Во всяком случае, работая над «Бахом», он с упорством овладевал стилем. Елена и друзья были рады прийти к нему на помощь. Коллега Гийо, читавший французскую словесность в университете, охотно делал ему замечания по стилю, особо подчеркивая, что во французской фразе ритм гораздо важнее, чем в немецкой. У Швейцера было хорошее ухо и смелое перо: он сумел овладеть ритмом. Впоследствии он отмечал, что, работая над французским «Бахом», он вырабатывал свой стиль, и в свои немецкие писания он перенес позднее это повышенное внимание к ритмике фразы, а также стремление к простоте и ясности выражения.
К осени 1904 года Швейцер почувствовал, что приближается к концу книги, и написал об этом Видору, который, торопя друга, засыпал его в то время письмами из Венеции. Видор хотел написать предисловие к книге, и Швейцер сообщил учителю, что он может браться за эту работу.

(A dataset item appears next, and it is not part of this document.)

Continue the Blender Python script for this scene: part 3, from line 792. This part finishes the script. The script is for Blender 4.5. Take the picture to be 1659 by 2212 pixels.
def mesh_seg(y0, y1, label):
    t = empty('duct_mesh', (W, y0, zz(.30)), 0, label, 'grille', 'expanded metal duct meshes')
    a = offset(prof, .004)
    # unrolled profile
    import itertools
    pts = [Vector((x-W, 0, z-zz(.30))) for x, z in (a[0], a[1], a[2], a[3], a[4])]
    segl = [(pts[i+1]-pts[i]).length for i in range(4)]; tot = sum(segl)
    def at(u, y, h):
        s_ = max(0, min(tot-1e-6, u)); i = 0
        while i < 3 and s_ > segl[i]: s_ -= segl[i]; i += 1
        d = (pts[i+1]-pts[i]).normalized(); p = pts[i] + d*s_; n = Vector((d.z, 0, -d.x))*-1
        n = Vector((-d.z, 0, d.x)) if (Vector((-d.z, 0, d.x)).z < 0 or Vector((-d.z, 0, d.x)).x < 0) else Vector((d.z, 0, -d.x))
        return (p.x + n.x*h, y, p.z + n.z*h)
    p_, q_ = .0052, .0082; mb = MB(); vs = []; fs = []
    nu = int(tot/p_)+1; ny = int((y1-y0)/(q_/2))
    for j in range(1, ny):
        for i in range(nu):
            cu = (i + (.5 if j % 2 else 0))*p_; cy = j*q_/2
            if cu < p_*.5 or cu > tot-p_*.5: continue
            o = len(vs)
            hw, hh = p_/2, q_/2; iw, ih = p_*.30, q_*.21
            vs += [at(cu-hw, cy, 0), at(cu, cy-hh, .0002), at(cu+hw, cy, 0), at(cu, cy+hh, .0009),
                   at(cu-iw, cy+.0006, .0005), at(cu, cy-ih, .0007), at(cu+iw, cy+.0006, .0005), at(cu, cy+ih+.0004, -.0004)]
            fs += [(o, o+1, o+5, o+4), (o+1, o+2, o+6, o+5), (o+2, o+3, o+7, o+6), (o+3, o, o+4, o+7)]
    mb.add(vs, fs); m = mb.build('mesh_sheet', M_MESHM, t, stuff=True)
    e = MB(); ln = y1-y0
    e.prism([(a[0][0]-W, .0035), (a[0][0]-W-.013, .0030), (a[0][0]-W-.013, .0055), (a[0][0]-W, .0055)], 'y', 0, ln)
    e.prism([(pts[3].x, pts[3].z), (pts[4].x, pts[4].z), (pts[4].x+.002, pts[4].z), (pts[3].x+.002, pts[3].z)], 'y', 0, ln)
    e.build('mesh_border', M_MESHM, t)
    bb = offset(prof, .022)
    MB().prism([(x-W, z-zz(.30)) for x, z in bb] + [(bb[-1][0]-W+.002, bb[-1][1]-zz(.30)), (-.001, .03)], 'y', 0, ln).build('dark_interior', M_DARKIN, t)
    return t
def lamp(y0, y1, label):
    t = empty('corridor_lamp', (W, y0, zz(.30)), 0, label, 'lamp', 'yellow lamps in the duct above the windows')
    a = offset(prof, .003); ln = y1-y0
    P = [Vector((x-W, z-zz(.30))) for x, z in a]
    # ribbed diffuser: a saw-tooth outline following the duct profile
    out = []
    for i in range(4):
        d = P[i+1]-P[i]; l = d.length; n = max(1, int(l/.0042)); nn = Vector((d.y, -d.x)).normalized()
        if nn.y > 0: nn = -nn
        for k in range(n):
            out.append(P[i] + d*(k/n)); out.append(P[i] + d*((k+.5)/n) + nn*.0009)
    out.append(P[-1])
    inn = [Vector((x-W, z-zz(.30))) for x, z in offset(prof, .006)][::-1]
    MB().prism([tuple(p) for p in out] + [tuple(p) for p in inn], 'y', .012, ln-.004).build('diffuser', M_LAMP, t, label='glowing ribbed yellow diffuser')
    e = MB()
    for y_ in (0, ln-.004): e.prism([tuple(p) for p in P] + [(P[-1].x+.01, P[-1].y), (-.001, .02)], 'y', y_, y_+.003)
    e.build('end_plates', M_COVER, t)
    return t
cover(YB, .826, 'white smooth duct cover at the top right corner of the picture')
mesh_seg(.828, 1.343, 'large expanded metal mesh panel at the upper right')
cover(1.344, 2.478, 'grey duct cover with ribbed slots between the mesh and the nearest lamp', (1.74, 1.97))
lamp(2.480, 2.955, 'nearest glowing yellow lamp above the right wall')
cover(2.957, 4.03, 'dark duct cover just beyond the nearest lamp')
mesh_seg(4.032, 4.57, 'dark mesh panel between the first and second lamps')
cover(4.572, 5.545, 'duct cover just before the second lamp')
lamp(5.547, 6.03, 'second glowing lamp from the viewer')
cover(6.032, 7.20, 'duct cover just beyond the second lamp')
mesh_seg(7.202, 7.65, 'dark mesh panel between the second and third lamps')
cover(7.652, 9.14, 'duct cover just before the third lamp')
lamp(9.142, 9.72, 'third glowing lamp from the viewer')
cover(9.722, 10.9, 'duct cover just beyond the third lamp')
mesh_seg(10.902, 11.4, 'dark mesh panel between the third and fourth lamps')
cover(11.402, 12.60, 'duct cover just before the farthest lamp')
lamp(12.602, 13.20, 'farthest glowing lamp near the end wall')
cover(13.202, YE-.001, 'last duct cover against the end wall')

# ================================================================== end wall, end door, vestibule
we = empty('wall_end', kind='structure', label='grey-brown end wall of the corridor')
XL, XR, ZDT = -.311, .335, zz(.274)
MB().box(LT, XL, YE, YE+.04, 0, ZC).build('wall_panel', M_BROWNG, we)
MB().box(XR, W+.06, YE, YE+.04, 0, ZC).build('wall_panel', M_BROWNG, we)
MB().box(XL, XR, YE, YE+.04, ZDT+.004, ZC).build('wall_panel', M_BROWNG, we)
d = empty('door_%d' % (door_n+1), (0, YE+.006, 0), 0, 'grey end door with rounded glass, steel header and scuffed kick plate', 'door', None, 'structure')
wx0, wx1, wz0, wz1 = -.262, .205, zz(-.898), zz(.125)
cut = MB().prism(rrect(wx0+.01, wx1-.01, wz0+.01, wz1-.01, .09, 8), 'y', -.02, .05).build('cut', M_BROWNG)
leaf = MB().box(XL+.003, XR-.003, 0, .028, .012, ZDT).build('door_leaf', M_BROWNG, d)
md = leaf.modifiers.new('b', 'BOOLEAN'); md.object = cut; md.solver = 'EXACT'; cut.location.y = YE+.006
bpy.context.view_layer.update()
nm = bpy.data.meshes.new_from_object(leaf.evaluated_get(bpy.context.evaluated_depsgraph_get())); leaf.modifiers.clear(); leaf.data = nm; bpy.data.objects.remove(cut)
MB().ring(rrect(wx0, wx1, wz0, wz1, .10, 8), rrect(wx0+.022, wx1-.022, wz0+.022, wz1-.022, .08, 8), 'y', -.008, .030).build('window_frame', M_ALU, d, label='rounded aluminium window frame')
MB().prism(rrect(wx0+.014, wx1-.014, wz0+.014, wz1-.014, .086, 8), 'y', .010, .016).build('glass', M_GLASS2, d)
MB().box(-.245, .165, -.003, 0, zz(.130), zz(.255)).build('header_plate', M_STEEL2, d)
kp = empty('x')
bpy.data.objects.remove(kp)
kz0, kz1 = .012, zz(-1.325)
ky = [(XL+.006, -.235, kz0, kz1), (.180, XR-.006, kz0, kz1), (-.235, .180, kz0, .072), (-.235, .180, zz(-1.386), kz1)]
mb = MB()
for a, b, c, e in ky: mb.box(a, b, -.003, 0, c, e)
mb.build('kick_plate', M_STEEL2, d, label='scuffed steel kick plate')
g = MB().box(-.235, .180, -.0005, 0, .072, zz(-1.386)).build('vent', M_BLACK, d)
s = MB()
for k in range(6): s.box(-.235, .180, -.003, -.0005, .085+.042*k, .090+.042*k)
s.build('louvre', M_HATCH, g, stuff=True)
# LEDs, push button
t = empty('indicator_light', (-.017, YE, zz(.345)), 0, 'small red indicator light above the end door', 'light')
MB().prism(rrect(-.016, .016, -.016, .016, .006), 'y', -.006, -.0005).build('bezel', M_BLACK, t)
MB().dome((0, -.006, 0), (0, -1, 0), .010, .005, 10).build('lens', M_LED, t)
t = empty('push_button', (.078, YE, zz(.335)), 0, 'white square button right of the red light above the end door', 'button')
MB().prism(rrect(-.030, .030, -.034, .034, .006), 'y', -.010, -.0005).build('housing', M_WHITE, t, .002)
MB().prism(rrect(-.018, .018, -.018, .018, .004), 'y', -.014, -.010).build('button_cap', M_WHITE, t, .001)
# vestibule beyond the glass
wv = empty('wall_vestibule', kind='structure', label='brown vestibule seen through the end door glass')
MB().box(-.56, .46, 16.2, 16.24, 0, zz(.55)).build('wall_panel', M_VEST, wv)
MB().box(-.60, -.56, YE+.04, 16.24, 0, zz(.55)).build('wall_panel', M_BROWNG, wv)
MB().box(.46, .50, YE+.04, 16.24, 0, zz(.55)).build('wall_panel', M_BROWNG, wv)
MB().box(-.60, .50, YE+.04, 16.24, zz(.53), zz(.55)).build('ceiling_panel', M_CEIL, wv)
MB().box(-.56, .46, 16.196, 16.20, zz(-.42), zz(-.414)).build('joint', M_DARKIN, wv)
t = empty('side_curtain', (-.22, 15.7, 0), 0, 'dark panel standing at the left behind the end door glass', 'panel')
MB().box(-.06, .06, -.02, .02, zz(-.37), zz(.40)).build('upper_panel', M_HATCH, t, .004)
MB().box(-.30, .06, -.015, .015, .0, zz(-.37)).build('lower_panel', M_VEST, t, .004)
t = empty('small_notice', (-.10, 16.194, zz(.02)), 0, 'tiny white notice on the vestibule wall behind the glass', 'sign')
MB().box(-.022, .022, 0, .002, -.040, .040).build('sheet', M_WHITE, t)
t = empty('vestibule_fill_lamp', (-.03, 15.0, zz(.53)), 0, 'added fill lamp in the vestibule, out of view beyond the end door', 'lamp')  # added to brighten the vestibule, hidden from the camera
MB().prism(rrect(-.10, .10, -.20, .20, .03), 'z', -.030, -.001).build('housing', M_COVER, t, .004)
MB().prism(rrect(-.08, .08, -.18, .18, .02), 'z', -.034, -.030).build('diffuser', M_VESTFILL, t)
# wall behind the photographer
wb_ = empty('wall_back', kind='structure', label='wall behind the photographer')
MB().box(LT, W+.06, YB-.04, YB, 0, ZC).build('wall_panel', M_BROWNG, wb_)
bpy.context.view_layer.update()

Представляя читателю нового автора, Видор с большой теплотой писал о своем талантливом ученике. Сам артист, а не теоретик, Видор не преминул подчеркнуть важную, на его взгляд, черту новой книги:
«...Часто раздаются не вовсе уж безосновательные жалобы на то, что наши эстетики так редко сами бывают артистами-исполнителями и потому не могут увидеть предмет с точки зрения музыканта. Отсутствует общность ощущения у философа искусства, с одной стороны, и у творца, а также исполнителя – с другой. По этой причине труд практика, который сведущ в то же время в философской эстетике, всегда является событием в музыковедческой литературе. Прочитать „Баха“ Швейцера значит не только познакомиться с композитором и его творениями, но и проникнуть в дух музыки вообще, в существо искусства. Это книга с „перспективой“. Кто б мог подумать, что исследование великого мастера „эпохи парика с косичкой“ прольет свет на современные – и даже современнейшие – проблемы музыки, как это сделано у Швейцера в трех главах – „Поэтическая и живописная музыка“, „Слово и звук у Баха“, „Музыкальный язык Баха“, – которыми Швейцер предваряет дискуссию о кантатах и „Страстях“.